Nick: I did it in a really bad weather day, the slowest editions in at least 10 years, with 12°c, and pouring rain during the whole bike leg. By km 50 I was freezing despite a parachute jacket and had the choice between hammering for 15-20' or dropping out. Fortunately I succeeded to warm up this way but I finished frustrated about the final time and struggled a lot in the last 10km. It took me 4 months to completely recover from this race. The race is superbly organized, the bike time can be really fast, due to the smooth pavements, the long downhills after short steep uphills but also due to some missing kilometers. As doping and drafting, I'm against this European tendency (what about Klagenfurt this year, or Ironman France) to make bike leg more around 175km and marathon leg around 41km and even less sometimes. I can't imagine it is not done one purpose to artificially fasten the final times and attract athletes who want a more glorious time. I spent a lot of time to write a spreadsheet about it and will update it as some races changed their legs in between. Roth is a very nice and fast race but not a complete distance. Those things wouldn't be possible in a big sport and I don't want to participate in it. That's why I registered to Busselton (Ironman Western Australia) twice and probably will do Ironman Germany next year.

ST: How accurate do you think that course is?

Nick: In 2008, the marathon was different than since last two years. The bike portion had also a small exceptional modification in 2010 as far as I remember. I have to check this during next off-season. As in my former job (marathon race director) I did a lot of IAAF measurements with the Johns mechanical counter, I know how to compare to GPS measurements and map measurements like on openrunner.com to give a sharp idea of either the distance was full or not.
When I did it in 2008, I did not check the swim but it seemed to be accurate, I had around 177km on bike and around 41,5km on run.

ST: How big was your weekly training load going into Kona?

Nick: It was the smallest training load compared to my former preparations with a annual 13hr/week including the 18hr/week averaged in the last 12 weeks.
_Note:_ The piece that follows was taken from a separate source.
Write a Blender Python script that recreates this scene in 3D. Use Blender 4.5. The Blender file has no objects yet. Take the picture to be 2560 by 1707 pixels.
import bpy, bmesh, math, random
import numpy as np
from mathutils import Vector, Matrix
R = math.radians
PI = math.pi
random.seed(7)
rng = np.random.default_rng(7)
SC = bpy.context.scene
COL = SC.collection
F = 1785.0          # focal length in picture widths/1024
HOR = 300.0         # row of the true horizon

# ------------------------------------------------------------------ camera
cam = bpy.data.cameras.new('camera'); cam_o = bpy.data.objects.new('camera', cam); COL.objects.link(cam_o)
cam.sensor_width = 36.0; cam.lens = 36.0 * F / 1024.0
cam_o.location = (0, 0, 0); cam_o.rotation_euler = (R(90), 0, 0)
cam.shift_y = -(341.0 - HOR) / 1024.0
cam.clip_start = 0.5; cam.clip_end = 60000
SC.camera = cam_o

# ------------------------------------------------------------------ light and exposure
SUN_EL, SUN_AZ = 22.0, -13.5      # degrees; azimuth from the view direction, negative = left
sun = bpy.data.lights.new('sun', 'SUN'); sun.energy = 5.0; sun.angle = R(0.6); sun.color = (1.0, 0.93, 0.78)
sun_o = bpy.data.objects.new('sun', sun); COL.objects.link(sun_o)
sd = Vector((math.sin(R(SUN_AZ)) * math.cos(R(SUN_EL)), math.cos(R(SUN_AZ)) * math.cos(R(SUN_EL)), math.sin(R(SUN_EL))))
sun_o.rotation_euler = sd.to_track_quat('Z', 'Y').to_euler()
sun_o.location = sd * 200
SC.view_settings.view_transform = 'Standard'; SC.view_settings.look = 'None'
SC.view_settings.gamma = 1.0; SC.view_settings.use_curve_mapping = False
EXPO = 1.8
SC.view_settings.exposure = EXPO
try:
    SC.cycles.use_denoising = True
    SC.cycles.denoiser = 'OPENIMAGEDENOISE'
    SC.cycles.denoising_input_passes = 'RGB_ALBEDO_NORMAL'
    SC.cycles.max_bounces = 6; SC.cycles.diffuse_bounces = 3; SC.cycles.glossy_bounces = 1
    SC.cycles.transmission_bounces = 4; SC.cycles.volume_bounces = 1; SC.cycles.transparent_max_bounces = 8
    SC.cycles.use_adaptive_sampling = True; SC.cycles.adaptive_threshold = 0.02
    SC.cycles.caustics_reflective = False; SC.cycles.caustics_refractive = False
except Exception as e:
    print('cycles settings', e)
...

But I did very specific work-outs including some big training days including a full Ironman distance on the 28th of August where I planed to drop at km15 on the run leg but finally finished on jogging pace.

ST: What is your day job?

Nick: Since the end of May '11 I'm full time multisport coach with 18 athletes and a club.

ST: With your coaching job you are really not that different from many Pros who make their living in a similar fashion.

Nick: I don't know how many athletes they care about and how they work but the way I do it, it takes much more work and stress than all my former full-time (35-37h/week in France) jobs; as I told you before, it was my lightest Ironman preparation so far and it is mostly due to this job. But I'm not complaining, it is a choice and it also brings me a lot of positive things.

ST: What food likes and dislikes do you have?

Nick: Quite simple, I like mostly things that are not so healthy: cookies, sorbets, fine chocolates and my favorites: macaroons from LaDurée. And I don't dislike a lot of things, that's my problem.

ST: Anything else we should know?

Nick: I had 5 amazing supporters flying 20 hours just in order to be burned in the sun by waiting for me. I'm so grateful to Antoine, Fabien, Gladys, Hervé and Olivier – you are the best.